President Donald Trump previously slammed plans to paint it.
Work on another Black Lives Matter mural in New York City started on Thursday -- this one situated directly in front of Trump Tower in midtown Manhattan. President Donald Trump previously slammed plans to paint it.
New York City Mayor Bill de Blasio said the new mural will send a message that "Black lives, in fact, do matter," CBS New York reports.
"That Black people built New York City, that they've never been compensated for all they did, that all the mistakes, the sins, everything in American history that has afflicted Black people have not been accounted for and must be accounted for -- something he does not understand," he said last month. "So it is right to take the eyes of the world, the attention of the world right there on Fifth Avenue and focus on Black Lives Matter."
De Blasio helped paint the mural on Thursday, joined by his wife Chirlane McCray as well as Rev. Al Sharpton. Sharpton posted a video of the event on Instagram in which onlookers can be heard chanting: "No justice, no peace."
"When we say 'Black Lives Matter,' there is no more American statement, there is no more patriotic statement because there is no America without Black America," de Blasio said, The Associated Press reports. "We are acknowledging the truth of ourselves as Americans by saying 'Black Lives Matter.' We are righting a wrong."

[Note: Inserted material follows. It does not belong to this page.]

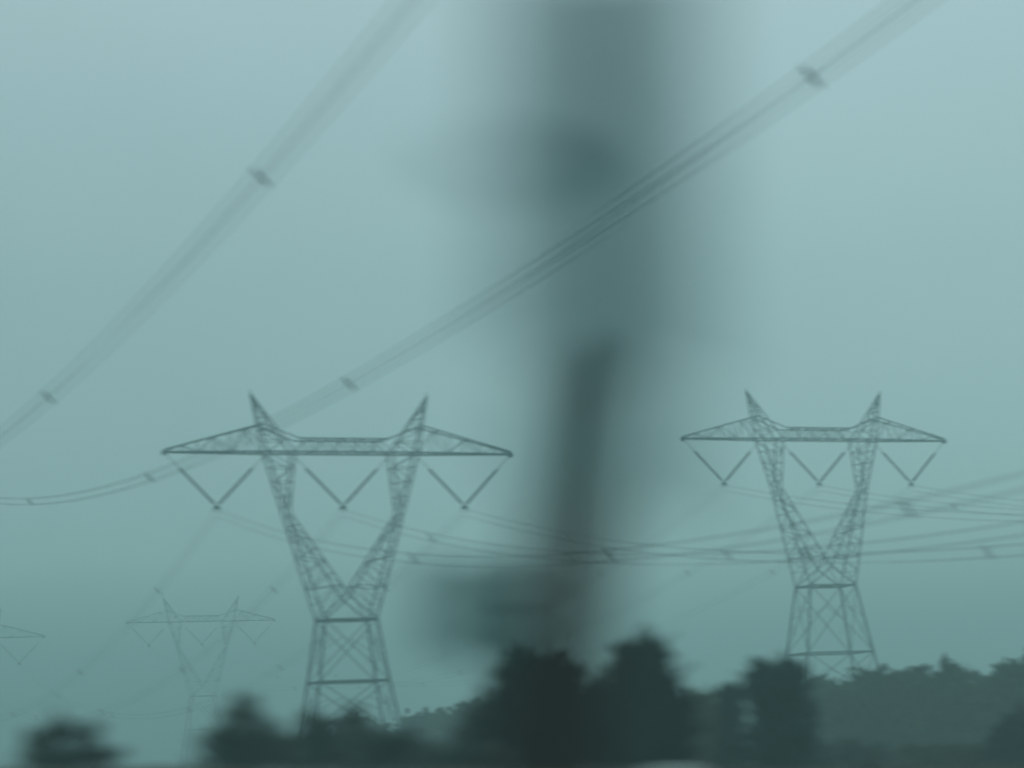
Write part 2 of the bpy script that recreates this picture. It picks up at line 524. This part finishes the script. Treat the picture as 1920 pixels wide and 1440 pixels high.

President Trump wrote in a pair of tweets last week that de Blasio "is going to paint a big, expensive, yellow Black Lives Matter sign on Fifth Avenue, denigrating this luxury Avenue," and he predicted that doing so would "further antagonize" the New York Police Department, which, he said, "vividly" remembers the "horrible BLM chant, 'Pigs in A Blanket, Fry 'Em Like Bacon.'"
The NYPD, he suggested, might not "let this symbol of hate be affixed to New York's greatest street."
According to CBS New York, Fifth Avenue will be closed between 56th and 57th Streets until Sunday morning to finish the mural.
Other BLM murals have already been painted in Harlem, Staten Island and Brooklyn. Washington, D.C. Mayor Muriel Bowser started the trend by having the message painted on a street in front of the White House.
The Black Lives Matter movement was started in 2013 after the acquittal of George Zimmerman for the death of Trayvon Martin. Since the BLM movement began, its name, intended as an "affirmation of Black folks' humanity," according to the organization's website, has become a political flash point.
A common rebuttal, "all lives matter," may seem to some like an inclusive remark, but it is actually hurtful and fundamentally misrepresents the movement, some members of the Black community emphasized to CBS News. That response was recently used by Vice President Mike Pence on Face the Nation.